Ghost of Tsushima takes place in feudal Japan on Tsushima island (an actual island off the coast of Japan) and the game could not be more beautiful. The Ghost of Tsushima mechanics are so well done that there is nothing to distract you from the immersive experience. Instead of a typical HUD, you select your destination on a map and then the wind guides you to that location. Alternately, you can follow foxes or golden birds to interesting places.

Don’t feel like going anywhere specific, just walk or ride your horse around and enjoy the island, stopping occasionally to sink your sword into the head of a Mongol invader. FYI, that M rating is mostly for violence and it’s not kidding. The sword play is complex and gory and burned bodies and random murdered people pepper the island because the Mongols have not come for a tea ceremony.

Right, so the point of the game is that Mongol invaders have come to Tsushima as step one in their planned invasion of mainland Japan.

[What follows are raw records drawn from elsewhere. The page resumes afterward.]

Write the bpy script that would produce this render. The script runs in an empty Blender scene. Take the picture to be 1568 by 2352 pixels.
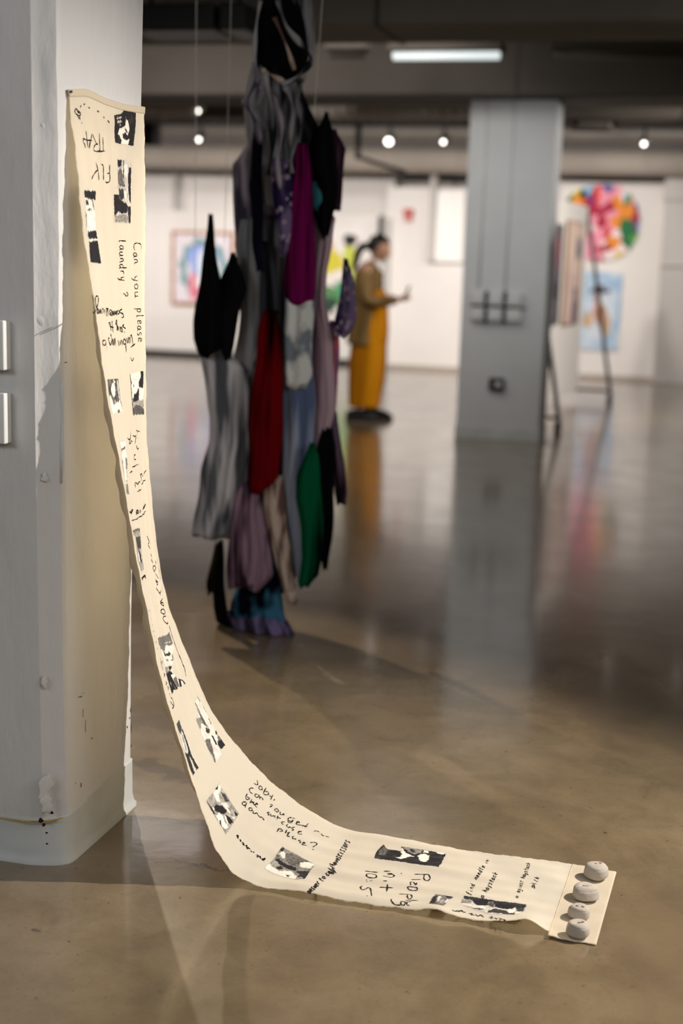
import bpy, bmesh, math, random
import numpy as np
from mathutils import Vector, Matrix
SC = bpy.context.scene
COL = SC.collection
R = math.radians
# ------------------------------------------------------------------ camera
F_PX = 3200.0
PITCH = math.atan(576 / F_PX); ROLL = R(1.85); YAW = R(15)
fw = Vector((-math.sin(YAW)*math.cos(PITCH), math.cos(YAW)*math.cos(PITCH), -math.sin(PITCH)))
r0 = Vector((math.cos(YAW), math.sin(YAW), 0)); u0 = r0.cross(fw)
rr = r0*math.cos(ROLL) + u0*math.sin(ROLL); uu = -r0*math.sin(ROLL) + u0*math.cos(ROLL)
cd = bpy.data.cameras.new('camera'); cam = bpy.data.objects.new('camera', cd); COL.objects.link(cam)
M4 = Matrix((rr, uu, -fw)).transposed().to_4x4(); M4.translation = Vector((0, 0, 1.45)); cam.matrix_world = M4
cd.sensor_fit = 'VERTICAL'; cd.sensor_height = 36.0; cd.lens = F_PX / 2352 * 36.0
cd.clip_start = .05; cd.clip_end = 100
cd.dof.use_dof = True; cd.dof.focus_distance = 3.38; cd.dof.aperture_fstop = 1.75; cd.dof.aperture_blades = 0
SC.camera = cam
# ------------------------------------------------------------------ world, view
W = bpy.data.worlds.new('world'); SC.world = W; W.use_nodes = True
W.node_tree.nodes['Background'].inputs[0].default_value = (.9, .93, 1, 1)
W.node_tree.nodes['Background'].inputs[1].default_value = .12
vs = SC.view_settings; vs.view_transform = 'Standard'; vs.look = 'None'; vs.gamma = 1; vs.use_curve_mapping = False; vs.exposure = 0.0
SC.display_settings.display_device = 'sRGB'
# ------------------------------------------------------------------ track spots of the room, and unseen soft fill lights added
def spot(name, loc, aim, watts, ang, color=(1, .9, .76), rad=.03, blend=.35):
    l = bpy.data.lights.new(name, 'SPOT'); l.energy = watts; l.spot_size = R(ang); l.spot_blend = blend; l.color = color; l.shadow_soft_size = rad
    o = bpy.data.objects.new(name, l); COL.objects.link(o); o.location = loc
    d = Vector(aim) - Vector(loc); o.rotation_euler = d.to_track_quat('-Z', 'Y').to_euler(); return o
def area(name, loc, aim, watts, sx, sy, color=(1, .95, .88)):
    l = bpy.data.lights.new(name, 'AREA'); l.energy = watts; l.shape = 'RECTANGLE'; l.size = sx; l.size_y = sy; l.color = color
    o = bpy.data.objects.new(name, l); COL.objects.link(o); o.location = loc
    d = Vector(aim) - Vector(loc); o.rotation_euler = d.to_track_quat('-Z', 'Y').to_euler(); return o
spot('key_spot', (2.0, 4.1, 2.82), (-.9, 2.95, .4), 900, 58, (1, .94, .87), .02, .7)
spot('rear_spot', (-3.8, 7.3, 3.2), (-2.0, 3.2, 0), 560, 50, (1, .85, .68), .03)
spot('duct_spot', (-3.95, 12.2, 2.55), (-3.7, 12.75, 2.86), 5, 60, (1, .94, .88), .04, .9)
for i, x in enumerate((-9.6, -8.5, -7.4, -6.3, -5.2, -4.1, -3.0, -1.9, -.8)):
    spot('wall_spot', (x, 14.35, 2.72), (x - .1, 19.2, 1.05), 265 if x < -4.5 or x > -2 else 225, 54, (1, .91, .85), .05, .6)
spot('panel_spot', (1.6, 12.6, 2.9), (-1.65, 14.2, 1.3), 620, 70, (1, .92, .85), .05, .6)
spot('column_spot', (-.9, 9.3, 2.6), (-1.75, 11.7, 1.75), 60, 58, (.95, .98, 1), .1, 1)
spot('column_side_spot', (1.2, 12.4, 2.75), (-1.43, 11.9, 2.25), 190, 26, (1, .94, .88), .05, .8)
area('soft_fill_front', (.6, .3, 3.3), (-.6, 1.6, 0), 32, 3.2, 2.2, (.95, .97, 1))  # from here on: soft fill areas added for brightness, without fixtures
area('soft_fill_right', (3.2, 1.6, 3.3), (-1.4, 3.0, .9), 95, 2.4, 2.4, (1, .97, .93))
area('soft_fill_left', (-3.2, -1.8, 3.2), (-1.7, 2.8, 1.2), 88, 2.0, 1.5, (.96, .98, 1))
area('soft_fill_middle', (2.5, 7.0, 3.3), (1.0, 9.5, 0), 30, 4, 3, (1, .95, .9))
area('soft_fill_far', (-4.5, 10.2, 3.3), (-4.5, 11.0, 0), 80, 5, 1.5, (1, .94, .88))
area('soft_fill_duct', (-4.0, 15.4, 3.38), (-4.0, 18.6, 2.75), 110, 13, .4, (1, .95, .89))
# ------------------------------------------------------------------ helpers
random.seed(7)
def lin(c):
    return tuple(((v/255)/12.92 if v/255 <= .04045 else (((v/255)+.055)/1.055)**2.4) for v in c) + (1,)
def props(o, label=None, cat=None, group=None, kind=None):
    if label: o['label'] = label
    if cat: o['category'] = cat
    if group: o['group'] = group
    if kind: o['kind'] = kind
    return o
def link(name, me, mat, parent=None, smooth=True):
    o = bpy.data.objects.new(name, me); COL.objects.link(o)
    if mat: me.materials.append(mat)
    if smooth:
        me.polygons.foreach_set('use_smooth', [True]*len(me.polygons))
    if parent: o.parent = parent
    return o
def empty(name, loc, label, cat, group=None, rz=0):
    o = bpy.data.objects.new(name, None); COL.objects.link(o); o.location = loc; o.rotation_euler = (0, 0, rz); o.empty_display_size = .1
    return props(o, label, cat, group)
def bm_obj(name, bm, mat, parent=None, smooth=False):
    me = bpy.data.meshes.new(name); bmesh.ops.recalc_face_normals(bm, faces=bm.faces); bm.to_mesh(me); bm.free()
    return link(name, me, mat, parent, smooth)
def box(bm, x0, x1, y0, y1, z0, z1, bev=0.0, seg=1):
    vs_ = [bm.verts.new(p) for p in ((x0,y0,z0),(x1,y0,z0),(x1,y1,z0),(x0,y1,z0),(x0,y0,z1),(x1,y0,z1),(x1,y1,z1),(x0,y1,z1))]
    fs = [bm.faces.new([vs_[i] for i in q]) for q in ((3,2,1,0),(4,5,6,7),(0,1,5,4),(1,2,6,5),(2,3,7,6),(3,0,4,7))]
    if bev > 0:
        es = list({e for f in fs for e in f.edges}); bmesh.ops.bevel(bm, geom=es, offset=bev, segments=seg, profile=.6, affect='EDGES')
def tube(bm, pts, rad, n=10, cap=True):
    pts = [Vector(p) for p in pts]; rings = []
    rs = rad if isinstance(rad, (list, tuple)) else [rad]*len(pts)
    for i, p in enumerate(pts):
        d = (pts[min(i+1, len(pts)-1)] - pts[max(i-1, 0)]).normalized()
        a = d.orthogonal().normalized() if i == 0 else (a0 - d*a0.dot(d)).normalized()
        a0 = a; b = d.cross(a)
        rings.append([bm.verts.new(p + (a*math.cos(k*2*math.pi/n) + b*math.sin(k*2*math.pi/n))*rs[i]) for k in range(n)])
    for u, v in zip(rings[:-1], rings[1:]):
        for k in range(n): bm.faces.new((u[k], u[(k+1) % n], v[(k+1) % n], v[k]))
    if cap:
        bm.faces.new(rings[0][::-1]); bm.faces.new(rings[-1])
def grid_mesh(name, V, nu, nv, wrap=False):
    idx = np.arange(nu*nv).reshape(nu, nv)
    if wrap: idx = np.concatenate([idx, idx[:, :1]], 1)
    q = np.stack([idx[:-1, :-1], idx[:-1, 1:], idx[1:, 1:], idx[1:, :-1]], -1).reshape(-1, 4)
    me = bpy.data.meshes.new(name); me.from_pydata(V.reshape(-1, 3).tolist(), [], q.tolist()); return me
def loft(name, rings, mat, parent=None, cap=True):
    """rings: array (k, n, 3) of closed sections"""
    rings = np.asarray(rings); k, n = rings.shape[:2]
    me = grid_mesh(name, rings, k, n, True)
    bm = bmesh.new(); bm.from_mesh(me)
    if cap:
        vl = list(bm.verts)
        for r_ in (0, k-1):
            c = bm.verts.new(rings[r_].mean(0).tolist())
            for j in range(n):
                bm.faces.new((vl[r_*n+j], vl[r_*n+(j+1) % n], c))
    bmesh.ops.recalc_face_normals(bm, faces=bm.faces); bm.to_mesh(me); bm.free()
    return link(name, me, mat, parent, True)
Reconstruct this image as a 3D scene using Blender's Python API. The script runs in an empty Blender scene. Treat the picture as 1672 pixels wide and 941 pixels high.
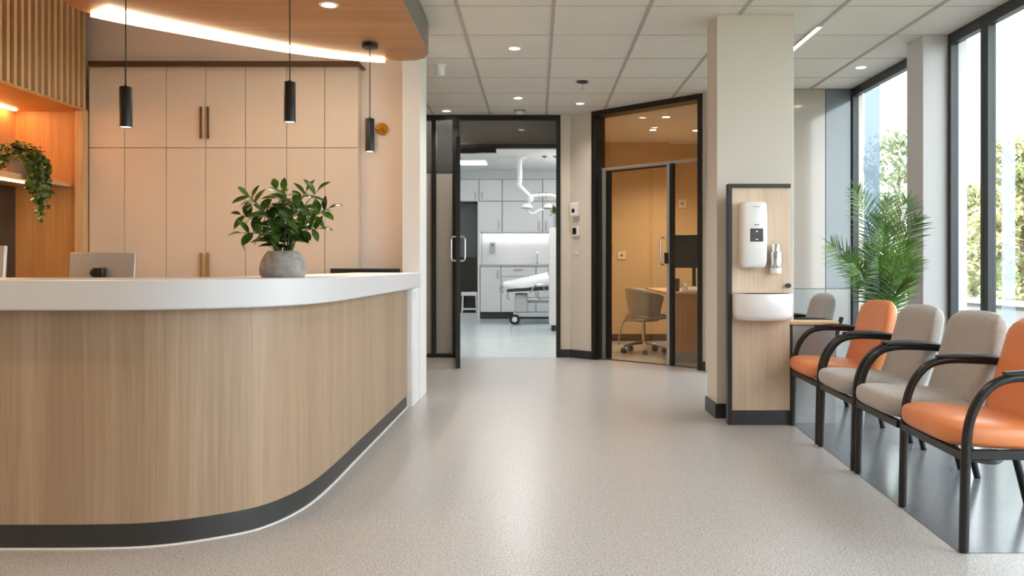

The samurai of Tsushima mount a defense in the first minutes of the game and it goes badly, so badly that only Jin (the player’s character) survives thanks to Yuna, a thief that pulls him from the battlefield and nurses him back to life. Jin is the son of a feudal lord and his uncle was captured on the battlefield. In Act I, Jin needs to rescue him, but there’s no hurry, because beauty. Jin has allies to make, haiku to write, baths to take, and Mongols to slaughter. Such a busy little bee, our Jin.

If you love open world games with lots of tasks, lots of gear, great side stories, and an interesting main story, Ghost of Tsushima has all of that, wrapped up in a beautiful package the likes of which are only available in Japan. Seriously people, Japanese wrapping is next level, go watch some YouTube videos on it if you doubt me.

There is also a multiplayer mode, although I don’t know how good it is, because I can’t be bothered with other people while I’m enjoying all this beauty, but if that’s your bag let me know how it is in the comments below.

If the idea of learning a new combat system and new controls for a complex game seems too overwhelming right now, I will remind you of story mode. The game still offers some challenge but won’t up your frustration level in these times when none of us need any more frustration than we’re already experiencing. Besides, then you have the joy of a more difficult replay later when you know all the controls.

If you too need to lose yourself in another world for a little bit every day, sink into Ghost of Tsushima, like Jin into a hot spring, and let your cares melt away.

Ghost of Tsushima easily earns a 5 GiN Gem rating. It’s perfect score is because it’s a gorgeous open world (even on a PlayStation 4), has an engaging story, and is completely accessible to players of all skill levels.